In New York, a new off-Broadway or Broadway production generally has three or four weeks of previews before an official opening night. Even regular theatergoers may wonder: what specifically happens during that period? I myself got to mulling this question over the weekend while watching an afternoon rehearsal for The Rolling Stone

That, in fact, is the most basic thing that happens in previews: the cast keep rehearsing. The scene I watched that day involved the setting of light cues during a song at the top of the second act. Japhy Weideman, the lighting designer, and his associates were perfecting the intensity and shape of light pools on the stage. The play’s six actors would perform the number and then lie back in wait as Weideman, with suggestions by the director Saheem Ali, made adjustments. 

Technical adjustments make up a large part of the preview period. During nightly performances, directors assess how the lighting and the set transitions are working in front of an audience. They make notes and then work through these notes with technicians during the afternoon rehearsals. 

The Rolling Stone has minimal scenery so previews have been much more about lighting cues than about moving set elements around the stage. This tends not to be the case for a musical production. There, a great deal of time can be given over to changing the moving of a flat or a piece of furniture. Musicals also tend to have more complicated choreography and the perfection of it can claim hours of preview-period rehearsal.

With a new play or especially a new musical, a great deal of preview effort is expended to make the storytelling clear to the audience. Musical numbers or book scenes may be shortened or cut altogether. With a revival, the material has already been found to work with audiences, so the labor is not on text but on clarity of interpretation. The Rolling Stone is a relatively new piece – it has had successful productions in the U.K. and stagings in Australia and Brazil – so the LCT preview period has not involved dramatic changes to the text. 
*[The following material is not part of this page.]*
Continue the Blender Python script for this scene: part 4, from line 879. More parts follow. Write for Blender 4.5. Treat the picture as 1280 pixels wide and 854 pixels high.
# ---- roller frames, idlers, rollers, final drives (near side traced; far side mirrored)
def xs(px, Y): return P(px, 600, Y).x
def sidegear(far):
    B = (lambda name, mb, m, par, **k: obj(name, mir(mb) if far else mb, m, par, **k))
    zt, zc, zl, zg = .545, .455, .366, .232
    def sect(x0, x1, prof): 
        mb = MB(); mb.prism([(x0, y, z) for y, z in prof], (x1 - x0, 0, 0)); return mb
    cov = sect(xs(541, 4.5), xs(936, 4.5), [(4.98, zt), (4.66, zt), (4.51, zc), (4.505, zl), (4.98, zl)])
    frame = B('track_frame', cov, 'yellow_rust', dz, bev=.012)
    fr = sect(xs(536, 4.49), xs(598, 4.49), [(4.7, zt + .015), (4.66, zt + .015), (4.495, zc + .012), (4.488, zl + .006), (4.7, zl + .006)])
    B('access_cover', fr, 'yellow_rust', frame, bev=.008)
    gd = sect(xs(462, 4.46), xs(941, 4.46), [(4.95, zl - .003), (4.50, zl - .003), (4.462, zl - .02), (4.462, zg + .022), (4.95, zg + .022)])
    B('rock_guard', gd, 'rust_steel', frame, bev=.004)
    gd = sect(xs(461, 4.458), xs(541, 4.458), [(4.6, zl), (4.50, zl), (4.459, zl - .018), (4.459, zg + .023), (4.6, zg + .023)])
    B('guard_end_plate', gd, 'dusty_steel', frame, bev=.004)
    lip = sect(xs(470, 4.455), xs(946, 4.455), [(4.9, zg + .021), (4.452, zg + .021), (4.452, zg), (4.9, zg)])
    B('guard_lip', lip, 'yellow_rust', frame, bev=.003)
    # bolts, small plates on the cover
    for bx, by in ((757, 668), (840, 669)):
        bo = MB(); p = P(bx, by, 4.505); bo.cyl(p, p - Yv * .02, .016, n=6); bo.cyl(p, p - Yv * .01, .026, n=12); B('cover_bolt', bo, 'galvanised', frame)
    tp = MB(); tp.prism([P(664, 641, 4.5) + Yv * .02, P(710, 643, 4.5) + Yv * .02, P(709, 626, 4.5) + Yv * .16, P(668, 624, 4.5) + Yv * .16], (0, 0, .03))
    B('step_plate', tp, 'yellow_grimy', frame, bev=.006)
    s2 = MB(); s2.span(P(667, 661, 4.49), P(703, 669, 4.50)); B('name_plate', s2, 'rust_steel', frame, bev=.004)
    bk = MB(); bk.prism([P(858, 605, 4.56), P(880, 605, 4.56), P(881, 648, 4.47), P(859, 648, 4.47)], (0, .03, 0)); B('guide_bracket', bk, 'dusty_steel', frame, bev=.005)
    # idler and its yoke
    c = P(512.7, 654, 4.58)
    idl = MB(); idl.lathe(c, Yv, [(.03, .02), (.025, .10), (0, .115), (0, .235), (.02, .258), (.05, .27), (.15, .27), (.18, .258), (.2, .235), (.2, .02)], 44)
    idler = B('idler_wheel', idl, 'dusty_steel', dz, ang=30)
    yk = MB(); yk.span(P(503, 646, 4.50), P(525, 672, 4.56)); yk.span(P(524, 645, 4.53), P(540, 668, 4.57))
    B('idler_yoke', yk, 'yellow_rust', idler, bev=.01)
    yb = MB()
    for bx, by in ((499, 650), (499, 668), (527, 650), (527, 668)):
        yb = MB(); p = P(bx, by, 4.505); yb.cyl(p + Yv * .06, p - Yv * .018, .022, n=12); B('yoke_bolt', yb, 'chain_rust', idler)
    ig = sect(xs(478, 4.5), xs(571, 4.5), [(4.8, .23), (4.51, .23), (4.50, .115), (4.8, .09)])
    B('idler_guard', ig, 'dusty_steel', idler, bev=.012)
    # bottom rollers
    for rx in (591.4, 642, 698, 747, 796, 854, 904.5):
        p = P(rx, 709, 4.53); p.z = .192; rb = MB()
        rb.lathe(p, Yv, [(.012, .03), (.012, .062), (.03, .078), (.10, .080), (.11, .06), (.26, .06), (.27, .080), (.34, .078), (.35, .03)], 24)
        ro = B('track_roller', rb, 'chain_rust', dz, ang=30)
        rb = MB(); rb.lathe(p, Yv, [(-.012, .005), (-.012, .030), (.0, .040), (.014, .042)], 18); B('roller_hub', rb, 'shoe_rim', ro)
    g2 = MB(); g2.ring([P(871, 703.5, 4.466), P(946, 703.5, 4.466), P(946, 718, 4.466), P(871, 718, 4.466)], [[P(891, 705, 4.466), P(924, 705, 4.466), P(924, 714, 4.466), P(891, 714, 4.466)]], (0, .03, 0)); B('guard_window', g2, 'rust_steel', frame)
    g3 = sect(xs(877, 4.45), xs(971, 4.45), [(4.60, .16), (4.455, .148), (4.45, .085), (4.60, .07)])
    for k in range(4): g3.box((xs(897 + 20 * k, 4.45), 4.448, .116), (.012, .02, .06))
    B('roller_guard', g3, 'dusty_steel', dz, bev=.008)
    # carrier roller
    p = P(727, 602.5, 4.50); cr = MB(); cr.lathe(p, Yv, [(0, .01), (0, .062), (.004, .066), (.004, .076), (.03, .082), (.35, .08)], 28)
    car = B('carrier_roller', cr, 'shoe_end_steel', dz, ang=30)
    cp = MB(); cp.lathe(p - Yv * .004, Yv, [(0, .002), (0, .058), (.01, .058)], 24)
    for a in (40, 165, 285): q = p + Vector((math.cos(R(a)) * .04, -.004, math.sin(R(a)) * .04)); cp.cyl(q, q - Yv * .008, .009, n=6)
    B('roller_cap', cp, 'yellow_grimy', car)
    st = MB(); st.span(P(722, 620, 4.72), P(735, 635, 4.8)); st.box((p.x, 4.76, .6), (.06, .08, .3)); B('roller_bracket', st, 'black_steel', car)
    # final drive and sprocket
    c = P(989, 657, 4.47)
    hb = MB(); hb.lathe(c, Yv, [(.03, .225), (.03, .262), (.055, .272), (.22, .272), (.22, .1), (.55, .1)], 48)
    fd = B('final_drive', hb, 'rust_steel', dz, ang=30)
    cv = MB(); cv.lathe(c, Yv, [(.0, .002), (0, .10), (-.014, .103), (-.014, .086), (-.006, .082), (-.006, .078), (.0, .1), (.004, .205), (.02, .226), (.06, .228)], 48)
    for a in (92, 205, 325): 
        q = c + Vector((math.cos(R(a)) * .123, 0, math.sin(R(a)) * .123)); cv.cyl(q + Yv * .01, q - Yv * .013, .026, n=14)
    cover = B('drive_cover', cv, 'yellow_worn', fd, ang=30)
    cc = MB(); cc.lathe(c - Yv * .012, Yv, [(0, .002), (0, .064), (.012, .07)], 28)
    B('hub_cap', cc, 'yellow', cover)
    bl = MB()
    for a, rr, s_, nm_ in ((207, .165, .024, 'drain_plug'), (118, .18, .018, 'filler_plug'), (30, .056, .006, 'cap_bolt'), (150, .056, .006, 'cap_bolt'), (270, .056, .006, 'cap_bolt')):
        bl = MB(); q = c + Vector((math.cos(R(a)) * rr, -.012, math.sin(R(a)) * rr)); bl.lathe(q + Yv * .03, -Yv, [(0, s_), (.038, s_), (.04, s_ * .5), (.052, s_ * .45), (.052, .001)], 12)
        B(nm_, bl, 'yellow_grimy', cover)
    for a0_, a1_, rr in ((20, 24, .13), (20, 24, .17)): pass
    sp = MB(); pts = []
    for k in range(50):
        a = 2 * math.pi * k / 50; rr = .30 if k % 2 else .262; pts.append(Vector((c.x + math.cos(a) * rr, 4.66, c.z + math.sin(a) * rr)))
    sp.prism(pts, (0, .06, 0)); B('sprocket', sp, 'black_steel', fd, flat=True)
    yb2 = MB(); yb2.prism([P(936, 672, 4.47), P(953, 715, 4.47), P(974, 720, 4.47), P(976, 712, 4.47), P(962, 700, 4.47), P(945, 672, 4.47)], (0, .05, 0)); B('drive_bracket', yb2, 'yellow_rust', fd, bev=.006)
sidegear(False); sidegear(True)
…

And what of the actors? For them, the preview period entails work they do in private – internally processing the cues they are getting from the audience nightly in performance – and with the production’s director. At the beginning of each Rolling Stone afternoon rehearsal, director Ali gathers the cast and gives them specific notes he has made about performances the night before. Not all notes are given collectively. Actors usually get notes privately as well: sometimes in written form, sometime in direct one-on-one with the director. 

Perhaps the most important thing actors need from a preview period is to build confidence. Even the most accomplished actors can experience self-doubt as they get used to playing new characters. And many of them will tell you that the degree of self-doubt doesn’t abate over the years; sometimes, it becomes more acute.

In the case of The Rolling Stone, I could already see a difference between the level of pre-performance jitters before the dress rehearsal and before the fourth public performance this past Sunday. Those jitters don’t necessarily lessen at a regular rate. They sometimes spike again on opening night. But opening nights are a subject requiring an entirely separate blog entry.